Here's what else we learned Wednesday:

  1. It's a beautiful evening in lovely San Francisco, but that won't stop us from banging out a few takeaways from Wednesday's gathering with Broncos players and coaches. It starts with Peyton Manning, who -- like Cam Newton -- seems entirely ready to escape the hundreds of tedious questions thrown his way over the past 72 hours. The Broncos quarterback has been asked to dance around his potential retirement while answering lingering queries about alleged use of human growth hormone. He simply looked tired Wednesday morning, and who can blame him? Super Bowl week lifts these players up, but also asks them to deal with far too many insanely dull what-ifs from a horde of fleshy, coffee-breathing journos. Nobody's crying for these pro athletes, but they're put through plenty in the run-up to the Super Bowl.
  1. Broncos wideouts, though, were happy to answer a few questions from this pasty, out-of-shape scribe about the differences between Manning and Brock Osweiler. Perhaps give that a read if you're feeling especially lonely.
  1. The best part about hanging out with these teams before Super Bowl 50 is a chance to speak with the coaches. The players are great, but every teams houses their share of experienced assistants. They're usually sitting alone at a table during media time -- in mega-anonymous fashion -- and more than willing to chat. We enjoyed talking with Denver's two linebacker tutors, Fred Pagac and Reggie Herring. Both gushed over pass rushers DeMarcus Ware and Von Miller, with Pagac saying: "First of all, DeMarcus Ware's as good as they get. He's a great person. Loves the game of football. He's a pro's pro, he's been doing it a long time. He'll be in the Hall of Fame someday. Von Miller and him have been together, what, two years now? Von might as good an athlete as I've been around in 37 years of coaching."
  1. Broncos rookie Shane Ray was equally complimentary, calling Miller and Ware "two extra tutors" in the linebacker room, adding: "To see how they prepare, to see how they attack guys. It helps me a whole lot. I feel like a lot of guys when they come into the league, they got to figure out everything on their own. I got two of the best in my room every day, so I can see what I need to do to be great."

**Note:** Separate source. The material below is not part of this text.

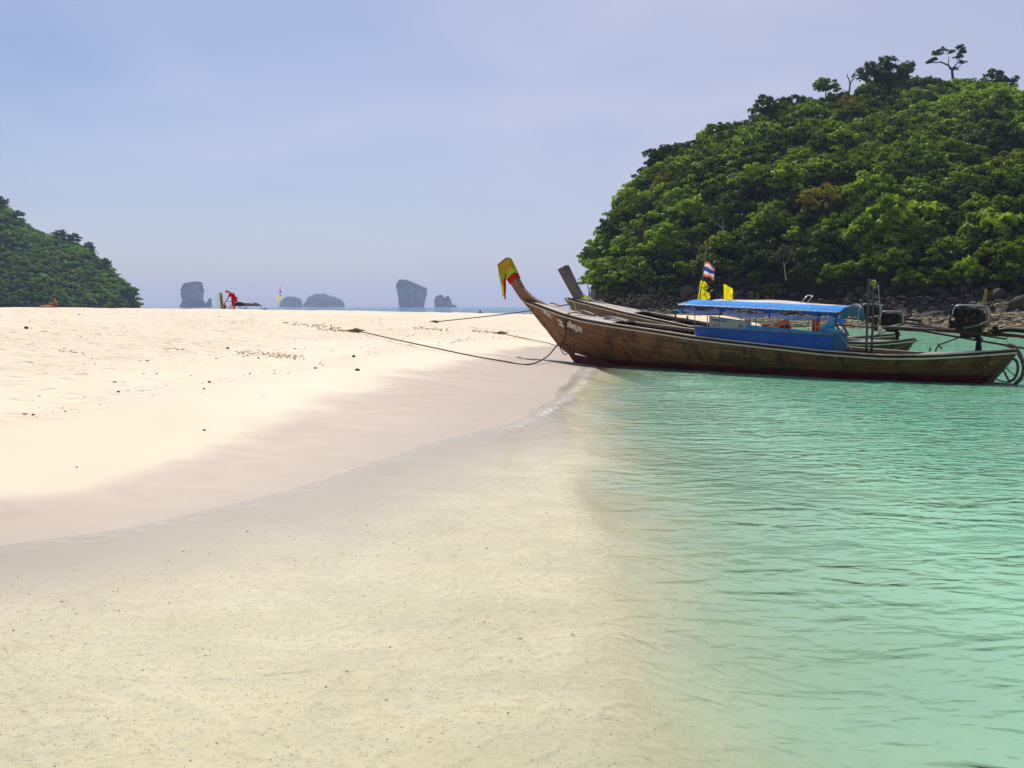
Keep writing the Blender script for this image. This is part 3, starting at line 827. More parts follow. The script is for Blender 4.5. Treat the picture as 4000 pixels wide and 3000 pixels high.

Ware and Miller, though, weren't around to prevent Ray from dropping his cell phone in the hotel elevator. When I interviewed him, I couldn't help but notice the device's shattered screen. "It definitely messed up my day," he said.

  1. Condolences to Broncos defensive lineman Antonio Smith, who learned Wednesday that his father, Marty Christopher Williams, had passed away while serving a life sentence in jail. "It's rough. I just found out this morning," said Smith, who still plans to play in the Super Bowl.
  1. While Johnny Manziel flames out in Cleveland, Denver appears to have found a genuinely plugged-in young passer in Osweiler. He's been one of the most astute and enjoyable players we've met with this week and we chronicled his memorable season under center for Around the NFL. Check it out here and take heart: We're just four days away from game time.

-- Marc Sessler

  1. The Panthers' offense is somewhat hidden up their sleeve for Sunday. They haven't really needed a back-pocket play call this season and it rolled through the playoffs against Arizona. But in the biggest game of the year, coach Ron Rivera's team knows that if they get up early, the night is over. Players have -- obviously -- been cagey about sharing the details of their game plan, but they didn't rule out using something from deep in offensive coordinator Mike Shula's bag of tricks.
  1. Cam Newton is bored. The Panthers quarterback had another day chock-full of media responsibilities ahead of him, but he wants the reporters to raise their game, too. Newton rolled his eyes at a banal question heaved at him during Wednesday's news conference, continuing his late-season run as the NFL's greatest truth teller.
  1. Roman Harper means more to this team than advertised. The gray-haired safety is the only one who can wrangle cornerback Josh Norman. He's also the only one who knows exactly how to slow down Peyton Manning in a Super Bowl. These are some of his best qualities -- other than being extremely trusting. Harper is renting out his swanky Charlotte pad for the week on Airbnb, with all proceeds going to charity.